Richard Hopkins, the US Postal Service employee who falsely claimed that he directly heard the Erie postmaster plot with other postal workers to backdate late mail-in ballots, told US Postal Inspectors that Project Veritas staff wrote the sworn affidavit he signed and later recanted, the Washington Post reports.
Saying that he only heard snippets of conversations and that he never actually heard anyone make the plan he claimed, Hopkins was asked by postal inspectors if he wanted to stand by his accusations. “At this point? No,” Hopkins replied.
Hopkins said he didn’t write the statement he signed; Project Veritas did. Hopkins claimed he didn’t even know what the majority of the statement said.
Project Veritas, for its part, emailed a statement to the Post that the “affidavit was drafted with Mr. Hopkins’ input and requested revisions.”
Hopkins has been suspended by the USPS without pay, pending further investigation. He set up a GoFundMe page which raised more than $135,000 before it was removed by the website because it failed to meet the criteria for the crowdfunding site.

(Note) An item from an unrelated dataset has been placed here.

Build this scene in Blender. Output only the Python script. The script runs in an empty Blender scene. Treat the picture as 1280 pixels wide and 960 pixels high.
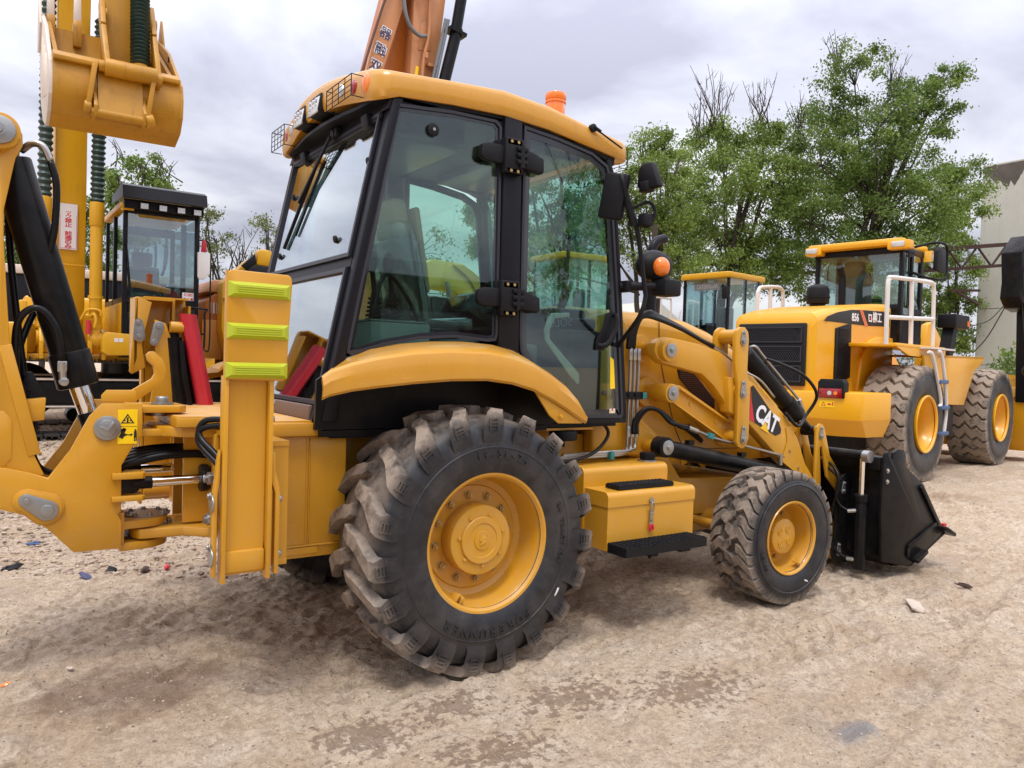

James O’Keefe of Project Veritas interviewed Hopkins after news broke that he recanted his statement. In that interview, Hopkins stated he didn’t recant his statements, in effect recanting his recantation.
Curiously, Project Veritas posted the interview USPS inspectors had with Hopkins on YouTube, which plainly shows Hopkins pulled back his sworn statement. It is unclear how much of the interview Project Veritas edited, because both Hopkins and the USPS state the interview was more than three hours long; Project Veritas only posted two hours, though it claimed to have posted the “FULL COERCIVE INTERROGATION.”
Project Veritas also claims in the YouTube title of the interview that the interview was “coercive.” However, USPS inspectors repeated remind Hopkins that the interview is voluntary and that he’s free to leave when he wants, and he declined the opportunity to have a lawyer present even though he claimed Project Veritas had a lawyer ready to help him. Hopkins also agreed to sign a new statement undermining his earlier claims.